Loose-leaf, or salad bowl, lettuce (L sativa var. crispa) is always useful, tasty and nutritious. It never matches the best of a good cos but it's invaluable. I grow red and green oak-leaf varieties (they come with various proprietary names), and 'Merveille de Quatre Saisons', a very good year-round lettuce. All can be picked leaf by leaf or cut flush with the ground and left to regrow for at least one, and usually two subsequent cuttings.

If you eat a lot of lettuce - and I reckon on eating some at least once a day, often twice - it is usually preferable to have a good steady supply of the types you like rather than a wide range of obscure varieties; that's entertaining for the horticulturist but makes less sense for the epicure. I'd suggest a good batch of no more than half-a-dozen lettuces at any one time from the scores available as packets of seed. Experiment until you find the ones you like and then concentrate on growing them well.
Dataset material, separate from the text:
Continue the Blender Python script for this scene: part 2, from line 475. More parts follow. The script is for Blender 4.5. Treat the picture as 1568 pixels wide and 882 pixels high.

Lettuce germinate at surprisingly low temperatures; many will fail to germinate once the soil temperature rises above 25C - which you often get from mid-June to August. This can lead to a dearth of lettuce in August, as mature plants suddenly go to seed and there is a lack of young plants to replace them, because germination has been poor in the previous month. There are ways around this. Sow in the afternoon so that the vital germination phase coincides with the cool of night. Sow in seed trays and put them in the shade, and cover with glass or newspaper to keep them cool until the seedlings appear. And if the seeds are showing no signs of life after a week, put them in the fridge for 24 hours. In fact, late August- and September-sown lettuce do very well because the nights are getting cooler.

If you are sowing directly into the soil (something I never do nowadays, as slugs attack the very young seedlings in my garden), water the drill before sowing to cool the soil down. And make sure you sow into a shaded part of the garden.